In practice, Olivia and I would crowd together like conjugal twins, trying to bruise each other out of position so we could shoot, rebound, or block each other’s shots. Olivia viciously defended her starting position with her elbows, her hips, every ounce of her 180-pound resolve. Twenty pounds lighter and an inch or so shorter, I brawled back while the coach looked on, yelling, “Rebond!” (Rebound). “Tire!” (Shoot). And, too often, this: “Bien joué (Well played)… Olivia.”
Complicating the rivalry was our close friendship, which for me developed into an unrequited crush. We had hit it off immediately upon landing in the small industrial city of Clermont-Ferrand. We gossiped in English as respite from our halting and error-filled French and blissed out over pain au chocolat from the patisserie. We laughed at ourselves while stalling our little Citroen cars, unfamiliar with the clutch. We walked home from the boulangerie carrying naked baguettes, as the French did, trying to blend in – though our team was so famous and our height so obvious that fans would approach us everywhere. (To me: “You’re the other American, right?”)
But over time, Olivia distanced herself, even requesting a different roommate on road trips, which I found not only disappointing but humiliating. Exhausted by our daily clashes on the court, we’d argue, angry voices echoing off empty bleachers.
After one game, I yelled at Olivia, “Why aren’t you more supportive of me?”

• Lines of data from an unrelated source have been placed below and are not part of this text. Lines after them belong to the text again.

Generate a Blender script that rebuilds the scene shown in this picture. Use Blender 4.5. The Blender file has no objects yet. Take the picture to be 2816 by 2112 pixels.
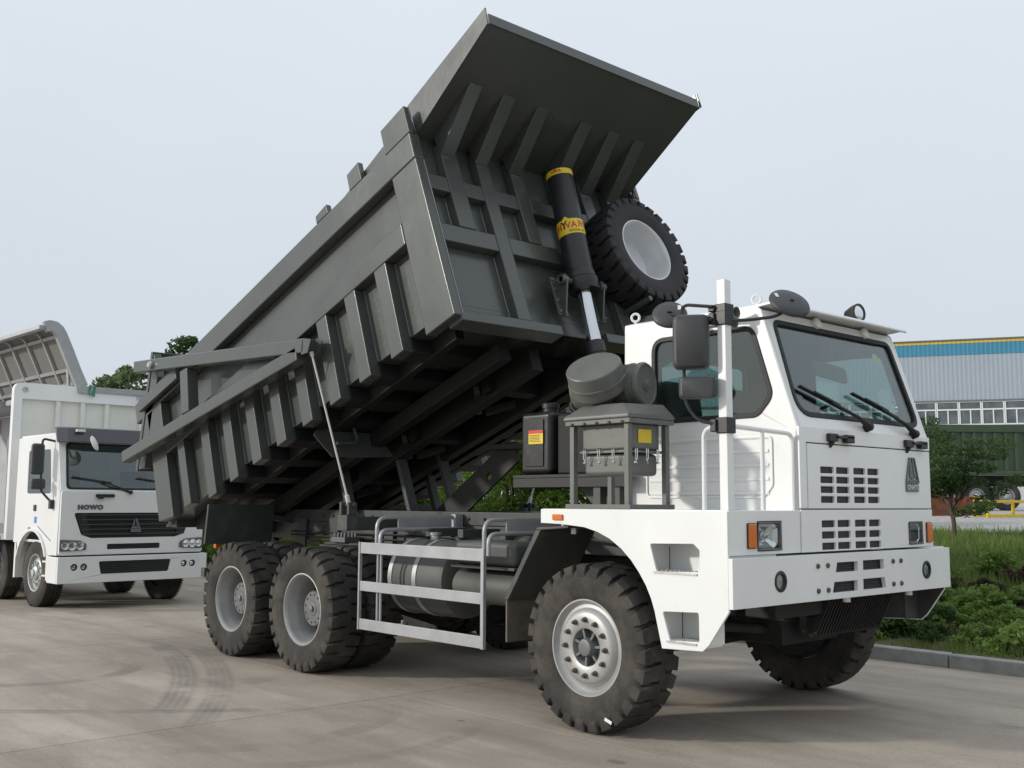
import bpy, bmesh, math, random
import numpy as np
from mathutils import Vector, Matrix
random.seed(7)
RNG = np.random.default_rng(11)
PI = math.pi
rad = math.radians
scene = bpy.context.scene
COL = scene.collection

# ------------------------------------------------------------------ camera
CAM_POS = Vector((5.6049, -7.3923, 1.6974))
yaw, pitch, roll = 2.4061, 0.1114, 0.0048
FWD = Vector((math.cos(pitch) * math.cos(yaw), math.cos(pitch) * math.sin(yaw), math.sin(pitch)))
r0 = Vector((math.sin(yaw), -math.cos(yaw), 0)); u0 = r0.cross(FWD)
RGT = r0 * math.cos(roll) + u0 * math.sin(roll)
UPV = -r0 * math.sin(roll) + u0 * math.cos(roll)
cd = bpy.data.cameras.new('camera')
cd.sensor_width = 36.0
cd.lens = 36.0 * 2906.47 / 2816.0
cd.clip_start = 0.1
cd.clip_end = 3000
cam = bpy.data.objects.new('camera', cd)
COL.objects.link(cam)
cam.matrix_world = Matrix(((RGT.x, UPV.x, -FWD.x, CAM_POS.x), (RGT.y, UPV.y, -FWD.y, CAM_POS.y),
                           (RGT.z, UPV.z, -FWD.z, CAM_POS.z), (0, 0, 0, 1)))
scene.camera = cam

# ------------------------------------------------------------------ light
SUN_DIR = Vector((0.69, 1.0, -0.41)).normalized()      # the way the light travels
world = bpy.data.worlds.new('World')
scene.world = world
world.use_nodes = True
wn, wl = world.node_tree.nodes, world.node_tree.links
wn.clear()
w_out = wn.new('ShaderNodeOutputWorld')
w_bg = wn.new('ShaderNodeBackground')
w_sky = wn.new('ShaderNodeTexSky')
w_sky.sky_type = 'NISHITA'
w_sky.sun_disc = False
w_sky.sun_elevation = math.asin(-SUN_DIR.z)
w_sky.sun_rotation = math.atan2(-SUN_DIR.x, -SUN_DIR.y)
w_sky.air_density = 1.0
w_sky.dust_density = 1.0
w_sky.ozone_density = 1.0
# hazy veil: a pale even layer over the clear sky, a little brighter towards the zenith
w_tc = wn.new('ShaderNodeTexCoord')
w_sep = wn.new('ShaderNodeSeparateXYZ')
wl.new(w_tc.outputs['Generated'], w_sep.inputs[0])
w_ramp = wn.new('ShaderNodeValToRGB')
w_ramp.color_ramp.elements[0].position = 0.0
w_ramp.color_ramp.elements[0].color = (5.2, 5.7, 6.2, 1)
w_ramp.color_ramp.elements[1].position = 0.55
w_ramp.color_ramp.elements[1].color = (6.85, 7.4, 8.05, 1)
w_top = w_ramp.color_ramp.elements.new(1.0)
w_top.color = (8.2, 8.7, 9.3, 1)
wl.new(w_sep.outputs['Z'], w_ramp.inputs[0])
w_noise = wn.new('ShaderNodeTexNoise')
w_noise.inputs['Scale'].default_value = 1.6
w_noise.inputs['Detail'].default_value = 4
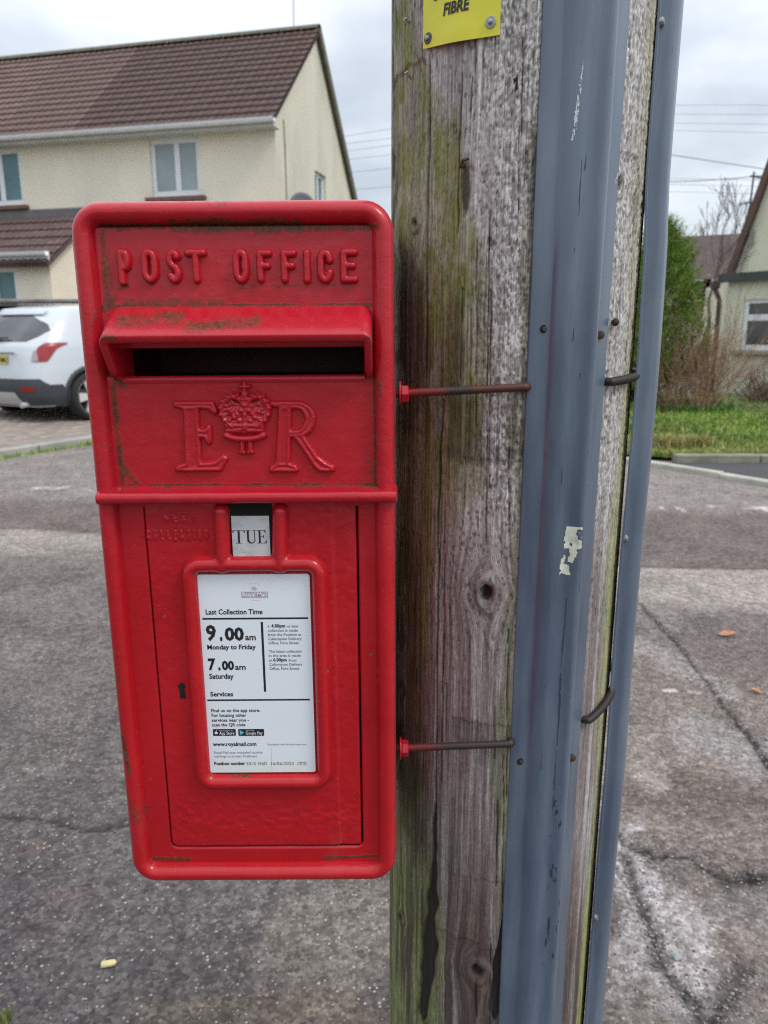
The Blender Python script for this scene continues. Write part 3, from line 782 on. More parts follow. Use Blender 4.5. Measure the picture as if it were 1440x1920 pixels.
# door: one plate with its rounded lower left corner and a faint ridge
(d0u, d0v), (d1u, d1v) = bx(270, 945), bx(677.6, 1583.5)
dcr = .0075
def door_sdf(U, V):
    d = rr(U, V, d0u, d1v, d1u, d0v + .02, .0005)
    c = np.hypot(np.minimum(U - (d0u + dcr), 0), np.minimum(V - (d1v + dcr), 0)) - dcr
    return np.maximum(d, np.where((U < d0u + dcr) & (V < d1v + dcr), c, -1))
def make_door():
    res = .0012
    us = np.linspace(d0u, d1u, int((d1u - d0u) / res)); vs_ = np.linspace(d1v, d0v + .004, int((d0v - d1v) / res))
    U, V = np.meshgrid(us, vs_); X, Z = U.copy(), V.copy()
    cm = (U < d0u + dcr) & (V < d1v + dcr); l = np.hypot(U - d0u - dcr, V - d1v - dcr) + 1e-9; k = np.where(cm & (l > dcr), dcr / l, 1)
    X = np.where(cm, d0u + dcr + (U - d0u - dcr) * k, X); Z = np.where(cm, d1v + dcr + (V - d1v - dcr) * k, Z)
    d = np.minimum.reduce([X - d0u, d1u - X, Z - d1v]); d = np.where(cm, dcr - np.minimum(l, dcr), d)
    w = .0012 - .0012 * (1 - np.sqrt(1 - np.clip(1 - d / .0012, 0, 1) ** 2))
    lump = (fbm(U * 75, V * 75, 5, 4) - .5) * .0011 + (fbm(U * 260, V * 260, 8, 3) - .5) * .00035
    rug = np.exp(-(((V - bx(0, 1530)[1]) / .022) ** 2)) * (fbm(U * 170, V * 210, 31, 4) - .5) * .0020
    # the ridge that runs down the right-hand side of the door
    ux = bx(634, 1400)[0]; ridge = -.0011 * sst(ux - .0012, ux + .0012, U + .001 * (vn(V * 60, V * 0, 2) - .5))
    v = np.stack([X, -(w + lump + rug + ridge), Z], -1).reshape(-1, 3)
    nr_, nc_ = U.shape; f = [tuple(q) for q in gridfaces(nr_, nc_)]
    e = [i for i in range(nc_)] + [j * nc_ + nc_ - 1 for j in range(1, nr_)] + [(nr_ - 1) * nc_ + i for i in range(nc_ - 2, -1, -1)] + [j * nc_ for j in range(nr_ - 2, 0, -1)]
    n0_ = len(v); bk = v[e].copy(); bk[:, 1] = .006; v = np.vstack([v, bk])
    for a in range(len(e)): b = (a + 1) % len(e); f.append((e[b], e[a], n0_ + a, n0_ + b))
    return red('door', v, f, sharp=60)
door = make_door()
# keyhole with its little escutcheon
ku, kv = bx(342, 1293)
mb = MB(); hp = [(math.cos(a) * .0032, math.sin(a) * .0034 + .004) for a in np.linspace(-.9, math.pi + .9, 12)] + [(-.0024, -.008), (.0030, -.0085)]
mb.prism(hp, L3(ku, kv, 0), (1, 0, 0), (0, 0, 1), (0, -1, 0), .0005, .0021); mb.done('keyhole', M_hole, door)
# ---- notice frame with its two upright lugs
(fu0, fv1), (fu1, fv0) = bx(353, 1058, .004), bx(610, 1464, .004)
lug = [bx(414, 960, .006), bx(417, 1062, .006), bx(525, 960, .006), bx(524, 1062, .006)]
def smin(a, b, k): h = np.clip(.5 + .5 * (b - a) / k, 0, 1); return b * (1 - h) + a * h - k * h * (1 - h)
def frame_sdf(U, V):
    r = np.abs(rr(U, V, fu0, fv0, fu1, fv1, .012)) - .0078
    for a, b in ((0, 1), (2, 3)):
        q, _ = segd(U, V, *lug[a], *lug[b]); r = smin(r, q - .0076, .003)
    return r
relief('notice_frame', frame_sdf, (fu0 - .012, fv0 - .012, fu1 + .012, fv1 + .065), .0011, lambda x: dome(.0078, .0105)(x) + np.where(x > 0, .0004 * np.sin(x * 0), 0), base=.0008)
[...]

“Why are you so upset?” she responded.
I had no idea. I was a frustrated, heartbroken mess.
“You should feel good about scoring 19 points tonight,” she said. “And you should stop comparing it to my 29.”
That may sound like a dig, and maybe it was, but she was probably right. Having been the star player on every basketball team since junior high, I was miserable about failing to defeat — or even match — this mirror image of myself.
I never did earn the starting position.
Here’s something I couldn’t admit at the time, though you have probably discerned it by now. Olivia was simply a better player.
The Relationship Between Secrecy and Shame
All humans accumulate failures, regrets, and humiliations, some of which we barely understand.
This bench-sitting era: This is one of mine.
Secrecy always leads to shame, I’ve noticed, and by omitting this aspect of my basketball story over the years, maybe I’ve inadvertently created a shadow story, a bench-sitting secret hidden beneath impressive phrases like “professional athlete.”
This is a coming out of sorts, a coming clean. I played professional basketball.
And I sat on the bench.
Thoughts? I’m always curious.
Other stories you might enjoy:
Most rebounds in a single game (20), broken in 2003 by Nicole Powell.
I gave “Olivia” a pseudonym in hopes of protecting her privacy.








I really love this one! And I definitely can relate, though in my case my reasons for shame aren't sports related. You write that secrecy causes shame. I agree and would add the reverse is also true, namely that shame causes secrecy. It's a vicious cycle, I think. And isn't it our self image, our ego, that drives both? It takes courage to admit our perceived failings. So in the spirit of the Hanukah season, Mazel Tov for doing that. I bet also you'll find that your "confession" won't diminish anyone's view of you as an athlete. And for you it might well be freeing.
This was a tough read, in a good way. We have all been there, I suspect. Certainly women have—whenever we have been considered “less than”—and I bet every woman reading this essay, athlete or not, can identify several examples of that. You are the best, Mariah, and this essay offers a vivid demonstration of that.